Standortwahl

So gelingt die Werksverlagerung für produzierende Unternehmen

Weg von Deutschland, hin nach – ja, wohin zieht es produzierende Unternehmen, die einen Standort für eine Werksverlagerung suchen? Und was leistet eine Multifaktorenanalyse bei der Wahl einer neuen Niederlassung? Das erklären Martin Hammer und Christian Zeller von Enomyc.

Werksverlagerung: Eine Illustration eines Mannes, welcher umgeben von Hochhäusern steht.

13.08.2024

 

DUP UNTERNEHMER-Magazin: Wie blickt der Mittelstand auf den Wirtschaftsstandort Deutschland?

Martin Hammer: Die Bedingungen sind unattraktiv, die Faktorkosten stark gestiegen. Hinzu kommen überbordende Bürokratie, Umweltauflagen und lange Genehmigungsprozesse. Das führt zu einem massiven Investitionsrückgang und nachgelagert zum Abbau von Arbeitsplätzen. Christian Zeller: Die Veränderung der Rahmenbedingungen lassen Unternehmen laufend ihre Standort- und Produktionsnetzwerkstrukturen überprüfen. Oft sind damit Verlagerungen verbunden. Und die gestalten sich, je nach Industrie, sehr komplex.
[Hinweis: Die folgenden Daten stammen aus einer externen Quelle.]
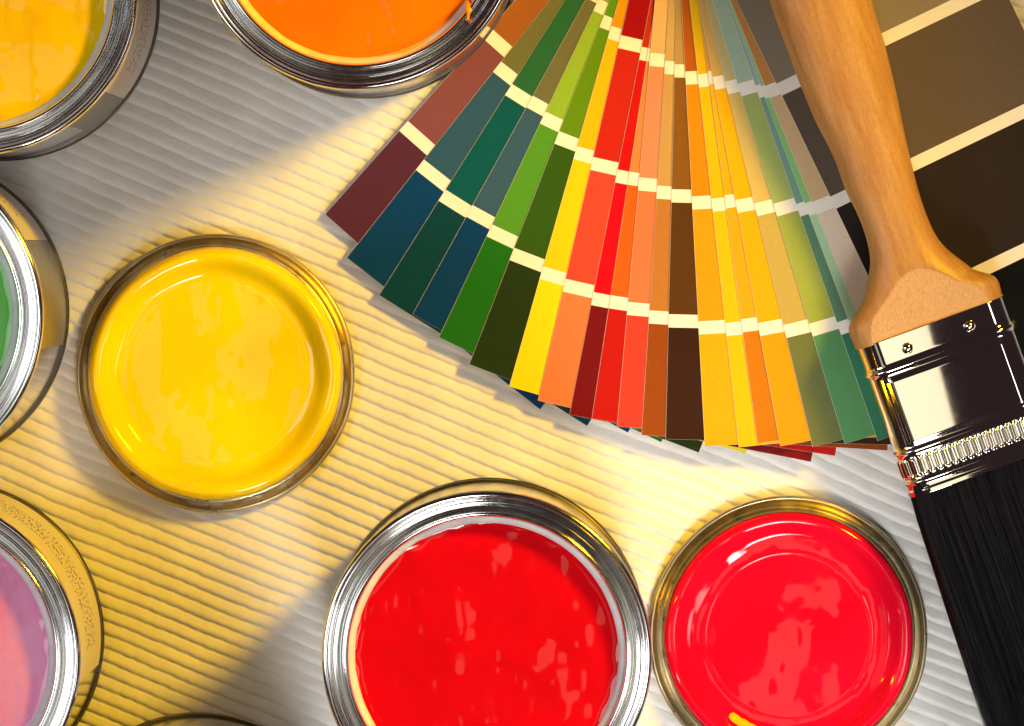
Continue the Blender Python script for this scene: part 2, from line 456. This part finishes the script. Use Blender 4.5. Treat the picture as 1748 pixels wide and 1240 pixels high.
# handle -----------------------------------------------------------
t = NT('beech_wood').set(Roughness=0.42, IOR=1.45)
v1 = t.coord('Object', (420, 40, 420))
v2 = t.coord('Object', (1900, 520, 1900))
f1 = t.noise(1.0, 4, v1, 0.6); f2 = t.noise(1.0, 2, v2, 0.6)
c1 = t.ramp(f1, [(0.28, lin(156, 110, 62)), (0.52, lin(170, 126, 76)), (0.74, lin(180, 140, 90))])
c2 = t.ramp(f2, [(0.32, (0.62, 0.56, 0.5)), (0.6, (1, 1, 1))])
mx = t.n('ShaderNodeMix', data_type='RGBA', blend_type='MULTIPLY'); mx.inputs[0].default_value = 0.38
t.l(c1, mx.inputs['A']); t.l(c2, mx.inputs['B']); t.l(mx.outputs['Result'], t.b.inputs['Base Color'])
t.bump(f2, 0.12, 0.0004)
M['wood'] = t.m
t = NT('sanded_wood').set(Roughness=0.7)
f2 = t.noise(1.0, 3, t.coord('Object', (2600, 900, 2600)), 0.65)
t.l(t.ramp(f2, [(0.3, lin(166, 126, 86)), (0.5, lin(182, 144, 104)), (0.7, lin(194, 160, 122))]), t.b.inputs['Base Color'])
t.bump(f2, 0.12, 0.0003)
M['raw_wood'] = t.m

Lp = [(1240, -330), (1252, -230), (1276, -110), (1311, 0), (1336, 70), (1363, 141), (1391, 208), (1421, 267), (1443, 326), (1462, 364), (1476, 400), (1484, 434), (1484, 463), (1473, 513), (1454, 548), (1449, 562), (1451, 574), (1458, 590)]
Rp = [(1400, -330), (1436, -230), (1464, -110), (1486, 0), (1510, 82), (1528, 156), (1542, 223), (1558, 293), (1573, 345), (1592, 393), (1614, 423), (1651, 452), (1661, 460), (1684, 467), (1697, 472), (1704, 481), (1707, 492), (1710, 504)]
L = np.array([loc2(*p) for p in spline(Lp, 4)]); Rr_ = np.array([loc2(*p) for p in spline(Rp, 4)])
# order along the axis and resample
ss = np.concatenate([np.linspace(-172, -40, 70), np.linspace(-39.5, 0.6, 150)])
def resamp(A):
    k = np.argsort(A[:, 1]); return np.interp(ss, A[k, 1], A[k, 0])
lx = resamp(L); rx = resamp(Rr_)
b_s = np.interp(ss, [-172, -130, -110, -70, -45, -28, -16, -8, 1], [10.5, 11.5, 11.0, 9.6, 9.4, 10.2, 11.4, 12.2, 12.4])
cap = np.interp(ss, [-172, -23, -17, 1], [40, 40, 11.6, 10.0])
capf = np.where(ss > -24, 11.6 - (ss + 17) * (1.5 / 18.0), 60)
na = 260
a = np.linspace(0, 2 * math.pi, na, endpoint=False)
V = np.zeros((len(ss) + 2, na, 3))
ex = np.interp(ss, [-172, -60, -20, 1], [2.0, 2.05, 2.5, 3.2])
for i, s in enumerate(ss):
    mid = (lx[i] + rx[i]) / 2; hw = (rx[i] - lx[i]) / 2
    endf = math.sqrt(max(0.02, 1 - max(0, (-150 - s) / 22.5) ** 2)) if s < -150 else 1
    ca, sa = np.cos(a), np.sin(a)
    k = 2 / ex[i]
    x = mid + hw * endf * np.sign(ca) * np.abs(ca) ** k
    z = b_s[i] * endf * np.sign(sa) * np.abs(sa) ** k
    if s > -60:
        # soft minimum with the sanded facet
        pl = 9.9 - s * 0.055
        d = z - pl
        z = np.where(d > -0.25, np.where(d > 0.25, pl, z - (d + 0.25) ** 2), z)
        z = np.maximum(z, -10.2)
    V[i + 1, :, 0] = x; V[i + 1, :, 1] = -s; V[i + 1, :, 2] = z
V[0] = V[1].mean(0); V[-1] = V[-2].mean(0)
hme = grid_mesh('brush_handle', V * MM, wrap=True)
hme.materials.append(M['wood']); hme.materials.append(M['raw_wood'])
mi = np.zeros(len(hme.polygons), np.int32)
zc = V[..., 2]; sv = -V[..., 1]
flat = (zc > (9.9 - sv * 0.055) - 0.02) & (sv > -40)
fq = (flat[:-1] & flat[1:]); fq = fq & np.roll(fq, -1, 1)
mi[:] = fq.ravel().astype(np.int32)
hme.polygons.foreach_set('material_index', mi)
obj('handle', hme, None, brush)

# ferrule ----------------------------------------------------------
HW, HT, RC = 26.9, 10.0, 7.5
def rrect(n, hw, hh, rc):
    pts = []; 
    segs = []
    per = [2 * (hw - rc), math.pi / 2 * rc, 2 * (hh - rc), math.pi / 2 * rc] * 2
    tot = sum(per)
    out = np.zeros((n, 4))
    for i in range(n):
        d = i / n * tot; k = 0
        while d > per[k]: d -= per[k]; k += 1
        if k == 0: p = (-(hw - rc) + d, hh, 0, 1)
        elif k == 1: f = d / rc; p = (hw - rc + rc * math.sin(f), hh - rc + rc * math.cos(f), math.sin(f), math.cos(f))
        elif k == 2: p = (hw, hh - rc - d, 1, 0)
        elif k == 3: f = d / rc; p = (hw - rc + rc * math.cos(f), -(hh - rc) - rc * math.sin(f), math.cos(f), -math.sin(f))
        elif k == 4: p = (hw - rc - d, -hh, 0, -1)
        elif k == 5: f = d / rc; p = (-(hw - rc) - rc * math.sin(f), -(hh - rc) - rc * math.cos(f), -math.sin(f), -math.cos(f))
        elif k == 6: p = (-hw, -(hh - rc) + d, -1, 0)
        else: f = d / rc; p = (-(hw - rc) - rc * math.cos(f), hh - rc + rc * math.sin(f), -math.cos(f), math.sin(f))
        out[i] = p
    return out
N = 720
per = rrect(N, HW, HT, RC)
fs = np.concatenate([[0.0], np.arange(0.0, 54.9, 0.22), [54.9]])
V = np.zeros((len(fs), N, 3))
xx, zz, nx, nz_ = per.T
face = np.abs(nz_)
def g(s, c, w): return np.exp(-((s - c) / w) ** 2)
def sm(x, a, b):
    t_ = np.clip((x - a) / (b - a), 0, 1); return t_ * t_ * (3 - 2 * t_)
for i, s in enumerate(fs):
    off = np.zeros(N)
    off += 0.85 * g(s, 10.6, 1.1)                              # upper bead
    off += 0.75 * g(s, 39.4, 0.9) + 0.75 * g(s, 50.2, 0.8)      # beads either side of the ribs
    off += 0.35 * sm(s, 52.6, 53.2)                             # rolled lower edge
    # pillowed panel on the wide faces
    pan = sm(s, 12.2, 15.0) * (1 - sm(s, 36, 38.6)) * (1 - sm(np.abs(xx), 19.4, 22.0)) * (face > 0.9)
    off += 0.55 * pan
    # row of upright ribs
    arc = np.where(face > 0.5, xx, np.sign(xx) * (HW - RC) + np.sign(xx) * 5 + zz * 0.9)
    ribp = np.clip(np.cos(2 * math.pi * arc / 2.78) * 1.3 + 0.1, -0.8, 1)
    off += 0.45 * ribp * sm(s, 41.2, 42.6) * (1 - sm(s, 47.2, 48.6))
    tap = -0.012 * s
    if i == 0 or i == len(fs) - 1: off -= 0.6
    V[i, :, 0] = xx + nx * (off + 0)
    bow = 0.9 * (1 - (np.clip(np.abs(xx) / HW, 0, 1)) ** 2) * np.sign(nz_) * (face > 0.02)
    V[i, :, 1] = -s
    V[i, :, 2] = zz + nz_ * (off + tap) + bow * face
fer = obj('ferrule', grid_mesh('brush_ferrule', V * MM, wrap=True), M['chrome'], brush)
rv = lathe('ferrule_rivet', [(0.05, 1.35), (0.7, 1.25), (1.4, 0.85), (1.85, 0.25), (2.0, -0.3), (2.05, -0.8)], 40, 4)
for px, py in ((1545, 591), (1650, 553)):
    x, s = loc2(px, py)
    obj('rivet', rv, M['chrome'], fer, (x * MM, -s * MM, (HT + 0.75) * MM))

# bristles ---------------------------------------------------------
t = NT('black_bristle').set(Roughness=0.36, IOR=1.18)
t.l(t.ramp(t.noise(1.0, 3, t.coord('Object', (900, 6, 900))), [(0.3, (0.0015, 0.0015, 0.002)), (0.7, (0.008, 0.0075, 0.010))]), t.b.inputs['Base Color'])
M['bristle'] = t.m
t = NT('bristle_fibre').set(Roughness=0.24, IOR=1.23)
t.l(t.ramp(t.noise(1.0, 2, t.coord('Object', (1400, 8, 1400))), [(0.35, (0.0015, 0.0015, 0.003)), (0.7, (0.010, 0.010, 0.016))]), t.b.inputs['Base Color'])
M['strand'] = t.m
def br_half(s):      # half width / half thickness along the bristles
    return np.interp(s, [50, 56, 100, 140, 172], [25.8, 26.6, 27.6, 27.8, 27.0]), np.interp(s, [50, 56, 90, 140, 172], [9.2, 9.6, 10.2, 9.6, 6.0])
ns = 40; nn = 260
bs = np.linspace(50, 168, ns)
base = rrect(nn, 1, 1, 0.55)
V = np.zeros((ns + 1, nn, 3))
rnd = np.random.RandomState(3)
for i, s in enumerate(bs):
    hw, ht = br_half(s)
    groove = 0.35 * vnoise(np.arange(nn) * 0.55, np.full(nn, s / 60 + 3), 61) + 0.3 * vnoise(np.arange(nn) * 0.13, np.full(nn, s / 50 + 3), 62)
    V[i, :, 0] = base[:, 0] * (hw - 0.8 + groove); V[i, :, 2] = base[:, 1] * (ht - 0.7 + groove); V[i, :, 1] = -s
V[ns] = V[ns - 1].mean(0)
brc = obj('bristles', grid_mesh('bristle_core', V * MM, wrap=True), M['bristle'], brush)
# loose strands lying on the outside of the bundle
NSTR, K = 5200, 9
verts = []; faces = []
seg = np.linspace(0, 1, K)
for j in range(NSTR):
    # mostly upper face and the two sides
    f = rnd.rand()
    th = base[int(rnd.rand() * nn)] if f < 0.25 else None
    if th is None:
        th = (rnd.uniform(-0.97, 0.97), 1.0, 0, 1)
    s0, s1 = 51.0, rnd.uniform(150, 174)
    s = s0 + (s1 - s0) * seg
    hw, ht = br_half(s)
    drift = rnd.normal(0, 0.9) * seg ** 1.5 + 0.25 * math.sin(rnd.rand() * 6) * np.sin(seg * rnd.uniform(2, 6))
    lift = rnd.uniform(-0.5, 0.3) + (rnd.rand() < 0.06) * rnd.uniform(0.3, 1.6) * seg ** 1.3
    x = th[0] * hw + drift + th[2] * lift; z = th[1] * (ht - 0.25) + th[3] * lift
    if abs(th[0]) < 0.99: z = z - 0.0
    w_ = rnd.uniform(0.07, 0.12)
    b0 = len(verts)
    for k in range(K):
        ww = w_ * (1 - 0.6 * seg[k])
        for dx, dz in ((-ww, -ww * .6), (ww, -ww * .6), (0, ww)):
            verts.append(((x[k] + dx) * MM, -s[k] * MM, (z[k] + dz) * MM))
    for k in range(K - 1):
        for q in range(3):
            q2 = (q + 1) % 3
            faces.append((b0 + 3 * k + q, b0 + 3 * k + q2, b0 + 3 * k + 3 + q2, b0 + 3 * k + 3 + q))
o = obj('bristle_strands', py_mesh('bristle_strands', verts, faces, True), M['strand'], brush)
o['kind'] = 'stuff'

# ------------------------------------------------------------------ drips and smears
def smear(name, pts, wid, hgt, seed):
    """a raised run of paint following pts (local mm)"""
    c = spline(pts, 8); n = len(c); m = 9
    T = np.gradient(c, axis=0); T /= np.linalg.norm(T, axis=1)[:, None] + 1e-9
    side = np.stack([-T[:, 1], T[:, 0], np.zeros(n)], -1)
    side /= np.linalg.norm(side, axis=1)[:, None] + 1e-9
    f = np.linspace(0, 1, n)
    w_ = wid * np.sqrt(np.clip(1 - (2 * f - 1) ** 4, 0.0, 1)) * (0.75 + 0.9 * (vnoise(f * 5 + 20, f * 0 + 3, seed) + 0.5))
    V = np.zeros((n, m, 3))
    for j in range(m):
        t_ = -1 + 2 * j / (m - 1)
        V[:, j] = c + side * (w_ * t_)[:, None]
        V[:, j, 2] += hgt * (1 - t_ * t_) * np.minimum(1, w_ / wid) - 0.15
    return grid_mesh(name, V * MM)

def find_can(px, py):
    b = P(px, py, 0.120)
    return min((o for o in C.objects if o.name.startswith('paint_can')), key=lambda o: (o.location.x - b.x) ** 2 + (o.location.y - b.y) ** 2)
oc = find_can(608, -128)
a0 = math.atan2(-(22 + 128), 795 - 608)
def rp(r, da, z): return (r * math.cos(a0 + da), r * math.sin(a0 + da), z)
drip_m = m_paint('paint_drip_orange', lin(255, 140, 0), lin(255, 165, 0))
obj('paint_drip', smear('drip', [rp(43.6, 0.10, 113.4), rp(45.2, 0.06, 117.0), rp(46.6, 0.02, 118.4), rp(47.6, -0.02, 117.4), rp(48.2, -0.03, 116.2)], 0.8, 0.5, 3), drip_m, oc)
obj('paint_smear', smear('smear', [rp(43.9, -0.75, 113.2), rp(44.7, -0.6, 114.3), rp(44.9, -0.4, 114.6), rp(44.5, -0.25, 113.8)], 0.7, 0.25, 5), drip_m, oc)
rb = rl.location
q = [P(px, py, 0.009) for px, py in ((1246, 1219), (1258, 1229), (1272, 1237), (1290, 1243))]
obj('paint_smear', smear('smear_y', [((p.x - rb.x) * 1000, (p.y - rb.y) * 1000, z) for p, z in zip(q, (9.0, 9.6, 10.2, 10.6))], 1.0, 0.5, 8), m_paint('paint_smear_yellow', lin(255, 175, 0), lin(255, 195, 0)), rl)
Welche Länder liegen bei der Standortsuche verstärkt im Trend?

Hammer: Viele Unternehmen zieht es in die USA, aber auch Vietnam und Thailand punkten zum Beispiel gegenüber Südkorea mit deutlich geringeren Arbeits- und Lohnstückkosten. Auch das hoch entwickelte demokratische Indonesien gilt in Asien zunehmend als eine gute Alternative zu China. Zeller: Im Kontext der Ukrainekrise – Stichwort Nato-Schutzschirm – liegen auch nach wie vor ost- und südosteuropäische Länder wie die Türkei, Rumänien oder Bulgarien im Trend. Außerhalb Europas ist es der nordafrikanische Raum, etwa Ägypten und Tunesien. Wir suchen aktuell Standorte für deutsche und westeuropäische Unternehmen innerhalb von ganz EMEA. Hammer: Teilweise wird aus Polen nach Marokko verlagert – von einem günstigen zu einem noch günstigeren Standort.

Welche Kriterien priorisieren Sie bei der Standortsuche?

Zeller: Es gibt keine Pauschallösung. Eine Standortsuche und -bewertung ist sehr komplex, es handelt sich ja immer um langfristige Investitionsentscheidungen und bedarf einer umfangreichen Multifaktorenanalyse. Arbeits- und Lohnstückkosten sind ein Kriterium. Logistische Anbindung und Nähe zu den relevantesten Märkten können weitere Kriterien sein. Hinzu kommen politische Stabilität, geopolitische Sicherheitsaspekte und – sehr wichtig – eine verlässliche Verfügbarkeit von Ressourcen. Befinden sich große Weltkonzerne mit Werken in der Zielregion, treibt dies oft die Arbeitskosten und verringert die Verfügbarkeit von gut ausgebildeten Fachkräften. Dies hat man sehr gut an der Entwicklung etwa um Breslau oder Bratislava gesehen. Hammer: Es sind zahlreiche Einzelfaktoren, die allesamt unterschiedlich zu gewichten sind. Die entsprechenden Möglichkeiten ergeben sich erst nach einer sehr gründlichen Überprüfung des weltweiten Standort- und Produktionsnetzwerks. Oft gibt es gerade in größeren Ländern wie zum Beispiel Polen auch starke regionale Unterschiede in Hinblick auf Arbeitskosten und Arbeitskräfteverfügbarkeit, aber auch bezüglich Subventions- und Förderungsmöglichkeiten. Zeller: Daher binden wir bei der Standortsuche versierte lokale Experten aus unserem Netzwerk von Enomyc ein, aber auch regional ansässige Partner wie die lokalen IHKs und andere Organisationen zur Wirtschaftsförderung.

Wozu raten Sie zu Beginn einer Standortsuche?

Zeller: Zu einer frühzeitigen Einbindung wesentlicher Stakeholder und Priorisierung der Entscheidungskriterien mit den einzubeziehenden Gremien, beispielsweise dem Aufsichtsrat oder Beirat. Bei einer so großen Maßnahme ist es überaus wichtig, schon am Anfang einen möglichen Konsenskorridor zu definieren. Das kann den Prozess enorm beschleunigen und viel Zeit und Geld sparen.